Data excerpts ->
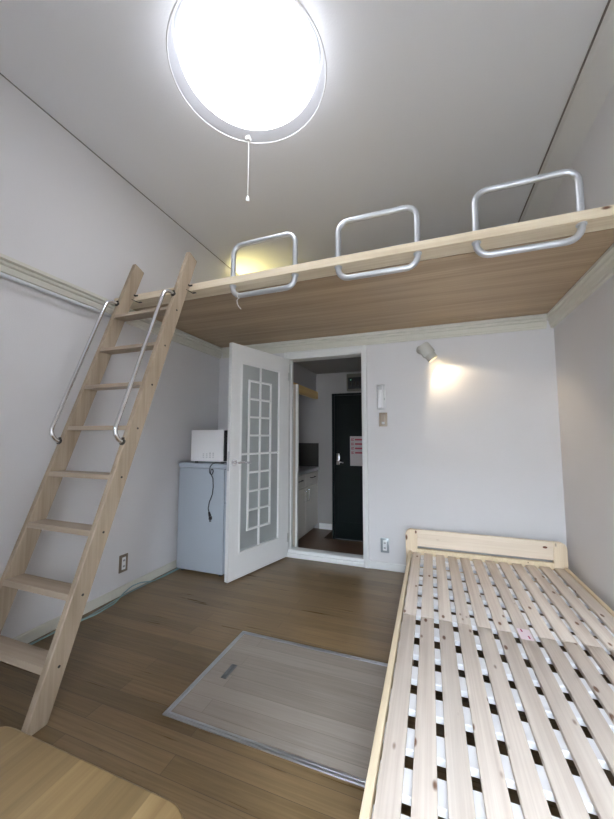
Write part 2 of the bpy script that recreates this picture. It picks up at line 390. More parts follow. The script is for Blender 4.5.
# ------------------------------------------------------------------ entrance hall and kitchen beyond the doorway
y0 = D+T
bm = bmesh.new(); box(bm, .1, 1.7, D, 3.62, -.12, 0); box(bm, .1, .935, 3.62, FY+.1, -.12, 0); struct('floor_hall', bm, M_HALLF)
bm = bmesh.new(); box(bm, .935, 1.7, 3.62, FY+.1, -.20, -.10); struct('floor_entry', bm, M_GENK)
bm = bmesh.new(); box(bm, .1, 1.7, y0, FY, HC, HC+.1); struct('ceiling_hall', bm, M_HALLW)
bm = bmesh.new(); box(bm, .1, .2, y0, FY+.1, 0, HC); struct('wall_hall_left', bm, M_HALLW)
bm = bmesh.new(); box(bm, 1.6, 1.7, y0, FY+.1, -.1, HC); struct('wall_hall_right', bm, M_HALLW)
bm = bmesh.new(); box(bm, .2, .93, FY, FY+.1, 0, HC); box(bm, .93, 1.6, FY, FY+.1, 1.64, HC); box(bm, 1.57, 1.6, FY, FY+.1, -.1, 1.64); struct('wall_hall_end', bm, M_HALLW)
bm = bmesh.new(); box(bm, .77, .93, FY-.012, FY, 0, .07, .003, 1); struct('baseboard_hall', bm, M_TRIMW)
d2 = thing('door_2', None, None, (1.25, FY+.03, -.1)); d2['kind'] = 'structure'
bm = bmesh.new(); box(bm, .935, .96, FY-.006, FY+.08, -.1, 1.638, .003, 1); box(bm, 1.545, 1.57, FY-.006, FY+.08, -.1, 1.638, .003, 1); box(bm, .96, 1.545, FY-.006, FY+.08, 1.613, 1.638, .003, 1)
link('door_frame', bm, M_GREEN, d2)
bm = bmesh.new(); box(bm, .961, 1.544, FY+.015, FY+.055, -.098, 1.612, .003, 1); box(bm, 1.0, 1.5, FY+.011, FY+.016, .1, 1.5, .004, 1)
lf2 = link('door_leaf', bm, M_GREEN, d2)
bm = bmesh.new(); box(bm, .985, 1.025, FY+.002, FY+.016, .77, .91, .005, 2); cyl(bm, (1.005, FY+.004, .815), (1.005, FY-.035, .815), .008, 12)
tube(bm, rounded([(1.005, FY-.03, .815), (1.03, FY-.04, .812), (1.085, FY-.038, .80)], .012), .008, 10); cyl(bm, (1.005, FY+.003, .875), (1.005, FY-.008, .875), .012, 16)
link('lever_handle', bm, M_CHROME, lf2)
# flyer on the entrance door
f = thing('flyer', 'pale flyer with pink print stuck on the dark green entrance door', 'flyer', (1.26, FY+.01, .77))
bm = bmesh.new(); box(bm, 1.155, 1.36, FY+.0085, FY+.0105, .765, 1.115); link('sheet', bm, M_PAPER, f, False)
bm = bmesh.new()
for k in range(4):
    z = 1.075-k*.052
    box(bm, 1.172, 1.184, FY+.007, FY+.0086, z-.016, z+.016); box(bm, 1.188, 1.203, FY+.007, FY+.0086, z+.006, z+.014)
    box(bm, 1.188, 1.203, FY+.007, FY+.0086, z-.012, z-.004); box(bm, 1.215, 1.33, FY+.007, FY+.0086, z-.010, z+.010)
link('print', bm, M_PINK, f, False)
# breaker panel above the entrance door
p = thing('breaker_panel', 'dark electrical breaker panel mounted above the entrance door', 'breaker panel', (1.25, FY, 1.66))
bm = bmesh.new(); box(bm, 1.135, 1.38, FY-.07, FY, 1.655, 1.86, .008, 2); link('case', bm, plain('panel_case', (.14, .125, .10), .5), p)
bm = bmesh.new(); box(bm, 1.155, 1.36, FY-.076, FY-.069, 1.675, 1.815, .003, 1); link('cover', bm, M_BLACK, p)
for k in range(4):
    bm = bmesh.new(); box(bm, 1.175+k*.045, 1.20+k*.045, FY-.088, FY-.075, 1.71, 1.76, .003, 1); link('switch', bm, M_DARKM, p)
bm = bmesh.new(); cyl(bm, (1.19, FY-.076, 1.785), (1.19, FY-.080, 1.785), .006, 10)
link('indicator_light', bm, plain('green_led', (.2, .6, .4), .5, emit=(.4, 1, .7), estr=.5), p)
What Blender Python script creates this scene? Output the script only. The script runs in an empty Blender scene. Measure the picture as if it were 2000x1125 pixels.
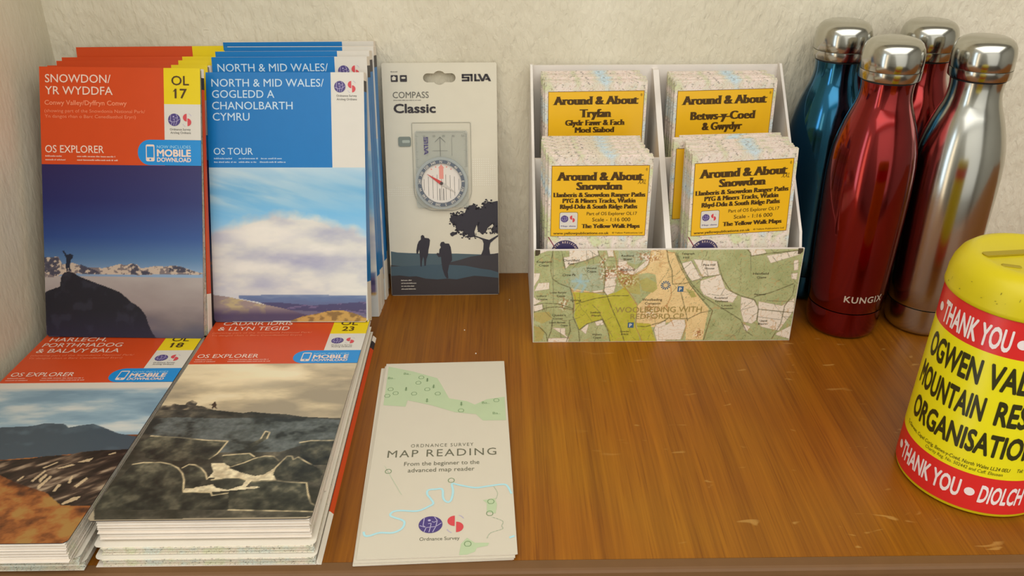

Work to do -> Restate only the lines running from the start of the material above through the line containing "bm = bmesh.new(); box(bm, 1.6, 1.7, y0, FY+.1, -.1, HC);", ends included. No pictures.

Correct response ->
Write part 2 of the bpy script that recreates this picture. It picks up at line 390. More parts follow. The script is for Blender 4.5.
# ------------------------------------------------------------------ entrance hall and kitchen beyond the doorway
y0 = D+T
bm = bmesh.new(); box(bm, .1, 1.7, D, 3.62, -.12, 0); box(bm, .1, .935, 3.62, FY+.1, -.12, 0); struct('floor_hall', bm, M_HALLF)
bm = bmesh.new(); box(bm, .935, 1.7, 3.62, FY+.1, -.20, -.10); struct('floor_entry', bm, M_GENK)
bm = bmesh.new(); box(bm, .1, 1.7, y0, FY, HC, HC+.1); struct('ceiling_hall', bm, M_HALLW)
bm = bmesh.new(); box(bm, .1, .2, y0, FY+.1, 0, HC); struct('wall_hall_left', bm, M_HALLW)
bm = bmesh.new(); box(bm, 1.6, 1.7, y0, FY+.1, -.1, HC); struct('wall_hall_right', bm, M_HALLW)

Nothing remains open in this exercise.